Stock market surge: Indian equities surged to record highs in early trading on Monday, fueled by exit polls indicating a decisive victory for Prime Minister Narendra Modi’s NDA government in the 2024 Lok Sabha elections.
The BSE Sensex soared by 2,622 points, or 3.5 percent, reaching an all-time high of 76,583 points. Simultaneously, the NSE Nifty50 climbed 807 points, hitting 23,337 points. Every stock on the Sensex was in the green, led by gains in Power Grid, L&T, NTPC, SBI, Axis Bank, M&M, ICICI Bank, and Ultratech Cement, which rose between 3 percent and 7 percent.
In broader markets, the Nifty SmallCap index increased by 2.73 percent, while the MidCap index jumped by 2.5 percent.

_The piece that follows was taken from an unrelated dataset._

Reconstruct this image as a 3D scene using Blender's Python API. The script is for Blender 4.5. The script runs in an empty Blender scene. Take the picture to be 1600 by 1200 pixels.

Sector-wise, the rally was broad-based, with the Nifty PSU Bank index up 5 percent, Nifty Realty up 4 percent, and Nifty Bank up 3 percent.
Among individual stocks, Adani Ports, Shriram Finance, and Power Grid were top performers in early trade, each rising between 6 percent and 9 percent. Shares of Adani Ports surged nearly 9 percent after its subsidiary, Adani International Ports Holdings Pte Ltd (AIPH), signed a 30-year concession agreement with the Tanzania Ports Authority to manage Container Terminal 2 at the Dar es Salaam Port in Tanzania.
Experts predict that market volatility seen in May will subside following the announcement of the election results on June 4. “Our markets are expected to be vulnerable until the election outcome, and volatility is likely to remain high during this time,” News18 quoted Sameet Chavan, Head of Research, Technical and Derivative at Angel One as saying. As of 9:17 am, India VIX was down 17 percent at 20.6.
Analysts suggest that post-election, the market’s focus will shift to the new government’s first 100 days and the upcoming union budget. Deven Mehata, Research Analyst at Choice Broking, told the organisation, “After a huge gap up opening, Nifty can find support at 23,200 followed by 23,100 and 23,000. On the higher side, 23,650 can be an immediate resistance, followed by 23,700 and 23,800.”
Dr. V K Vijayakumar, Chief Investment Strategist at Geojit Financial Services, noted, “Fundamentals, technicals, and sentiments turning favorable at the same time is rare in the market. This is what has happened now. The market went into the big event, elections, very light with Nifty correcting around 600 points from the May highs. Profit booking also happened on a large scale. The short position in the market also is high. All these are going to change dramatically. DIIs, HNIs, and retail are all going to turn buyers. Short-covering can add to the momentum.”
The recent GDP figures, which showed an 8.2 percent growth, exceeded expectations and are expected to provide fundamental support to the market. Additionally, S&P’s upward revision of India’s rating outlook is seen as a positive development.